#### INSTRUCTION
In the entries below, find the line containing "Build this scene" and the line containing "Y = (H-z)*F/(v-V0);". Copy those two lines and everything between them exactly, without the pictures.

#### RECORD EXCERPTS
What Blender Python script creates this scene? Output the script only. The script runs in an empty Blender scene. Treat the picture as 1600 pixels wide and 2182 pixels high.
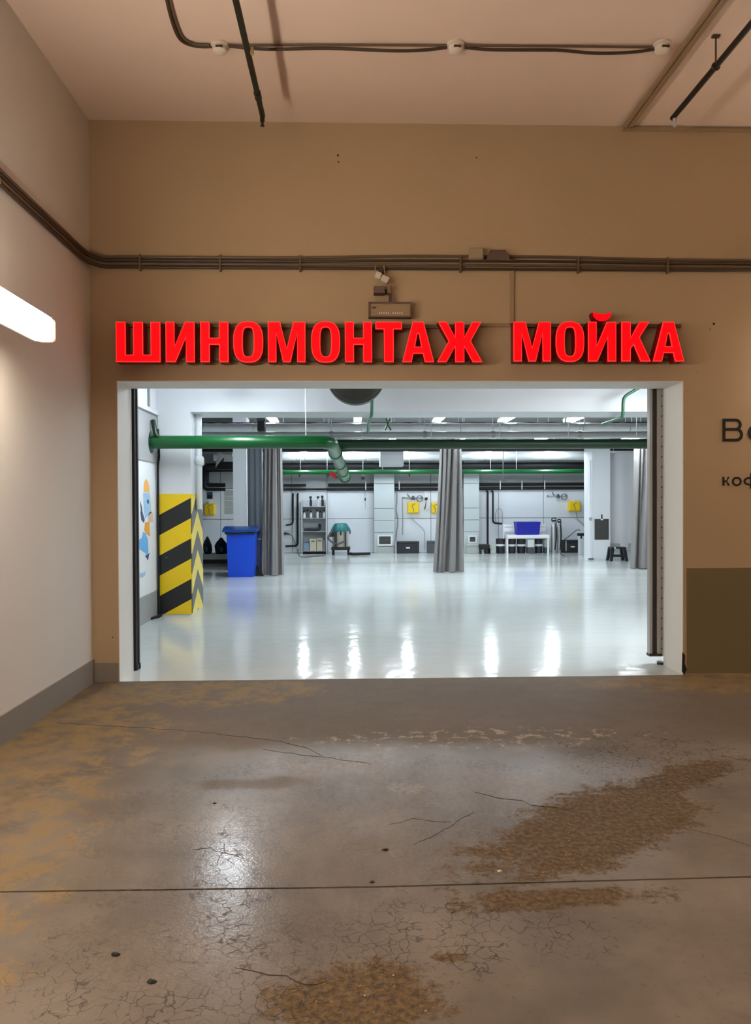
--
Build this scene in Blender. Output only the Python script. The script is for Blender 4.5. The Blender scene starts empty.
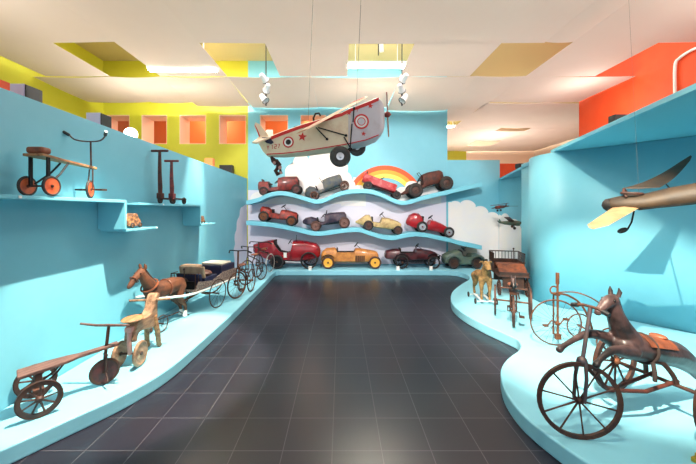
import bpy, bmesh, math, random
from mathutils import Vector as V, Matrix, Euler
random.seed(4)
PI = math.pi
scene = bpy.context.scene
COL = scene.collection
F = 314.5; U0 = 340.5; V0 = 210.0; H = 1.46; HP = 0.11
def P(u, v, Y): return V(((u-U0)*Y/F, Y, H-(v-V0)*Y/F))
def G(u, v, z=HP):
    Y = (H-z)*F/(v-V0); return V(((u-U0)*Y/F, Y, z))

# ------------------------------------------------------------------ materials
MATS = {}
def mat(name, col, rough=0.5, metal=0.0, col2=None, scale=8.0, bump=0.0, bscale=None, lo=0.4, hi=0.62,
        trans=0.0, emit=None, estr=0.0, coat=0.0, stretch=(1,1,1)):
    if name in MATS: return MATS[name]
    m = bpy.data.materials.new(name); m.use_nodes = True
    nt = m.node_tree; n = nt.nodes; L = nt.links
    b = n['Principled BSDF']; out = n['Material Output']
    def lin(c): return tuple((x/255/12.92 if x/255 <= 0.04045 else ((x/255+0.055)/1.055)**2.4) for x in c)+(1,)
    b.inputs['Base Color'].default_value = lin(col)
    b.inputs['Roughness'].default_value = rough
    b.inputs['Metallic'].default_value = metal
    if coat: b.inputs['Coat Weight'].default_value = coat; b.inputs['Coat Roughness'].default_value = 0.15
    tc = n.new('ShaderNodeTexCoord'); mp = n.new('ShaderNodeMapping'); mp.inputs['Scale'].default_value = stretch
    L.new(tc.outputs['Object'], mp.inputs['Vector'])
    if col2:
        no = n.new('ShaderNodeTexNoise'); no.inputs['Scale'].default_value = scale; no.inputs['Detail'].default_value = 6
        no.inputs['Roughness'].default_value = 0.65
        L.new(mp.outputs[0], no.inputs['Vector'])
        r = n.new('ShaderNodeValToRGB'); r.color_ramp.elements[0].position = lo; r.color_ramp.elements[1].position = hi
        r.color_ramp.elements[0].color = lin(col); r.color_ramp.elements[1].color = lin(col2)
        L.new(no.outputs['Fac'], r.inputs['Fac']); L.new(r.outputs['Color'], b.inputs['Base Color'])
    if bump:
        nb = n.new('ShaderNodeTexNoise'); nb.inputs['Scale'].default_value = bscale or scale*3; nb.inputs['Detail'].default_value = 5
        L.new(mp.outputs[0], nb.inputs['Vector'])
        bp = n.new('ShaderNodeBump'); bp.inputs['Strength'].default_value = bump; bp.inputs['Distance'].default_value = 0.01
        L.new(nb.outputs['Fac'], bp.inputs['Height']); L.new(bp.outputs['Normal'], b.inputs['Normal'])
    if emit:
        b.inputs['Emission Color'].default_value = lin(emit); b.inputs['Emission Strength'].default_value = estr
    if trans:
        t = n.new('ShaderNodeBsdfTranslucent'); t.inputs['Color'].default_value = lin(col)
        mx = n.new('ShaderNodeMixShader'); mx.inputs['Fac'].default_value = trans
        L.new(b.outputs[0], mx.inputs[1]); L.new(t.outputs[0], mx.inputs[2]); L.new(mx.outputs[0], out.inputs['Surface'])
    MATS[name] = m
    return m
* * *
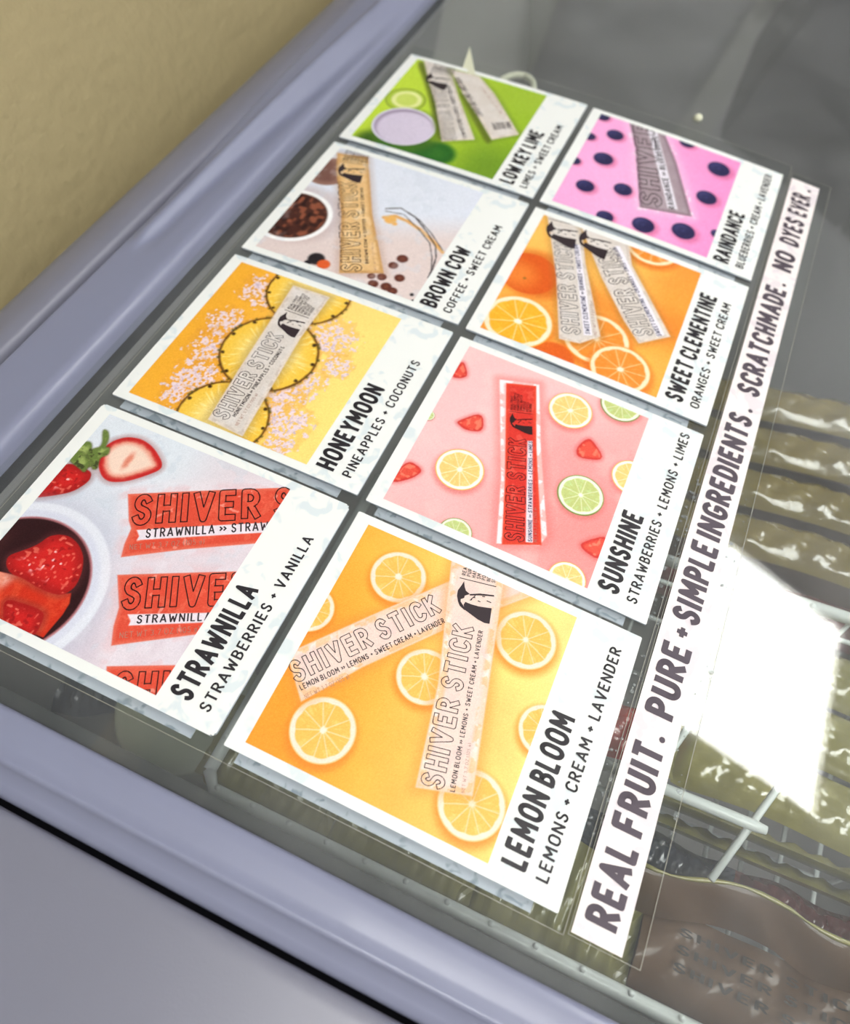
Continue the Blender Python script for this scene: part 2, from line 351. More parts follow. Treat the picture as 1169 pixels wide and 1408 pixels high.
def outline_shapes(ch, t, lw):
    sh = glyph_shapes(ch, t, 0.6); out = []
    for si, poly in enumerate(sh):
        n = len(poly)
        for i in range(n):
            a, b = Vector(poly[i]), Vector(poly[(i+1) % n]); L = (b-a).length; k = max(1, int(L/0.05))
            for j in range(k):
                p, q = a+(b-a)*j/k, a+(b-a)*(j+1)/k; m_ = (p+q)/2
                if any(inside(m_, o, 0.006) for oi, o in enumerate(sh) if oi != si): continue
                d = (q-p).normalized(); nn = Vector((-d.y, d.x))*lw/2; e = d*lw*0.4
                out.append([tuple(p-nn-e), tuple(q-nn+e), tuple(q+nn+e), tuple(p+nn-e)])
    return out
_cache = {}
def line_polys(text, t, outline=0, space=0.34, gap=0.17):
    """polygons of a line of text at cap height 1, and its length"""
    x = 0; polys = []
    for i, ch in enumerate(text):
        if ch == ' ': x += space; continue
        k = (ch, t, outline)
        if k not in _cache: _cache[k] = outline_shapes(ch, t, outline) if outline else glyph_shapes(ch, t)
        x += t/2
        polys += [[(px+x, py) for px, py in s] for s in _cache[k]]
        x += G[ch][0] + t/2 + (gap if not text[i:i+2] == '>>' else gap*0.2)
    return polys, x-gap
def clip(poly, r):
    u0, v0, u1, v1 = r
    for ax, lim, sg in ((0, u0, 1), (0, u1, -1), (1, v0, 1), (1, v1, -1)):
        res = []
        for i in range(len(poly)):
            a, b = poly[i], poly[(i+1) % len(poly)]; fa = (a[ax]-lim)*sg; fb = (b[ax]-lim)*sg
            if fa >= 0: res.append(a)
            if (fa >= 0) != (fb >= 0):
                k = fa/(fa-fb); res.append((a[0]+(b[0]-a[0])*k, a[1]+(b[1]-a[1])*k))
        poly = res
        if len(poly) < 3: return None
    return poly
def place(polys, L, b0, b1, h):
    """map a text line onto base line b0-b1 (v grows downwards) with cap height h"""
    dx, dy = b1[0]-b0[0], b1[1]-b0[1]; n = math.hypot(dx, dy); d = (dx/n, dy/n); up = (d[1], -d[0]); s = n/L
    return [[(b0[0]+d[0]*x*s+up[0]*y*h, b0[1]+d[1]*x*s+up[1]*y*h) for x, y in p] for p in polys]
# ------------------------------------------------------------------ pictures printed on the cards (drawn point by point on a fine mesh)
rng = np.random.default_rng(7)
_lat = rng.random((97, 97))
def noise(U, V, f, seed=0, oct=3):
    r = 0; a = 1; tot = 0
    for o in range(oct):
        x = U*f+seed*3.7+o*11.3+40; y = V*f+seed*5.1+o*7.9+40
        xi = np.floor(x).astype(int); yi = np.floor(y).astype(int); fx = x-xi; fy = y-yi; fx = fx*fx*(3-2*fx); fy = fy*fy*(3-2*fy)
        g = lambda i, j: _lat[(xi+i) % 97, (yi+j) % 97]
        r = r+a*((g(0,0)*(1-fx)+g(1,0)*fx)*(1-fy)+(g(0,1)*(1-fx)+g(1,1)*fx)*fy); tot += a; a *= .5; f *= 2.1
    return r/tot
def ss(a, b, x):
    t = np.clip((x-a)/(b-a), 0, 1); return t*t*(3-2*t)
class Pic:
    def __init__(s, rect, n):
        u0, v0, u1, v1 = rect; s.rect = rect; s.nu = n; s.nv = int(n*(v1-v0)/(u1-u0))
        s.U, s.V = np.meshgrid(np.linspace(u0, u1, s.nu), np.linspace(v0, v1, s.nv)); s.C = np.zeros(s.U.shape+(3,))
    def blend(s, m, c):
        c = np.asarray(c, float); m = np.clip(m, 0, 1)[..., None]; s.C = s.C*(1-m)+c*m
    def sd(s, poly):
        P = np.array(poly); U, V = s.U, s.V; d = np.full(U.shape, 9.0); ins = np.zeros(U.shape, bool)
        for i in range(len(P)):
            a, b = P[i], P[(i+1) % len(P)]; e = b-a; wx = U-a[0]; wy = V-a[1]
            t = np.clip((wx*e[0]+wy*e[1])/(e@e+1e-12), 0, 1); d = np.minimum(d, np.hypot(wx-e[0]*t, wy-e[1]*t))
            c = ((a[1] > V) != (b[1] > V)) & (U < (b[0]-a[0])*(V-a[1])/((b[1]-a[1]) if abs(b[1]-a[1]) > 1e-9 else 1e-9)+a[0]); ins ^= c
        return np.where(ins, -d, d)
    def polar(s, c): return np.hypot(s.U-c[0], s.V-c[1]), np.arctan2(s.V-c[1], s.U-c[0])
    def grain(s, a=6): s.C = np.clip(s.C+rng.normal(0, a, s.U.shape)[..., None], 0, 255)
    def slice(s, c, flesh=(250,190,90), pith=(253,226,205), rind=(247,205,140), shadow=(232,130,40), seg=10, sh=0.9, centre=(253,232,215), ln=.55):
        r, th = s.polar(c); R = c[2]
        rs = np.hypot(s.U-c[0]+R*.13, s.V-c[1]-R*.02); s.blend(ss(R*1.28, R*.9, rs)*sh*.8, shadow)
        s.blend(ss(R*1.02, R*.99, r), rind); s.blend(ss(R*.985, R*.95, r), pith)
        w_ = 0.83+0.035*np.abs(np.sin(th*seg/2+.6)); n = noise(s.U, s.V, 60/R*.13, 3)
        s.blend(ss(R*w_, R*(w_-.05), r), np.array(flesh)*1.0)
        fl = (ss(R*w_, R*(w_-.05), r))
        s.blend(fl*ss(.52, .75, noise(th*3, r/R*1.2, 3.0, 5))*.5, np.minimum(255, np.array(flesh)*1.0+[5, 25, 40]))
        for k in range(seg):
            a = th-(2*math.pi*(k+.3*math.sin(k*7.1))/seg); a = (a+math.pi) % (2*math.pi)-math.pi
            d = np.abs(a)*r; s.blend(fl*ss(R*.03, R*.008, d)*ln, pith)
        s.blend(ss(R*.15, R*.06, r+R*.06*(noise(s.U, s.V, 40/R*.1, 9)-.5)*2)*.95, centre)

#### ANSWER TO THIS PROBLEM
Build this scene in Blender. Output only the Python script. The script is for Blender 4.5. The Blender scene starts empty.
import bpy, bmesh, math, random
from mathutils import Vector as V, Matrix, Euler
random.seed(4)
PI = math.pi
scene = bpy.context.scene
COL = scene.collection
F = 314.5; U0 = 340.5; V0 = 210.0; H = 1.46; HP = 0.11
def P(u, v, Y): return V(((u-U0)*Y/F, Y, H-(v-V0)*Y/F))
def G(u, v, z=HP):
    Y = (H-z)*F/(v-V0); return V(((u-U0)*Y/F, Y, z))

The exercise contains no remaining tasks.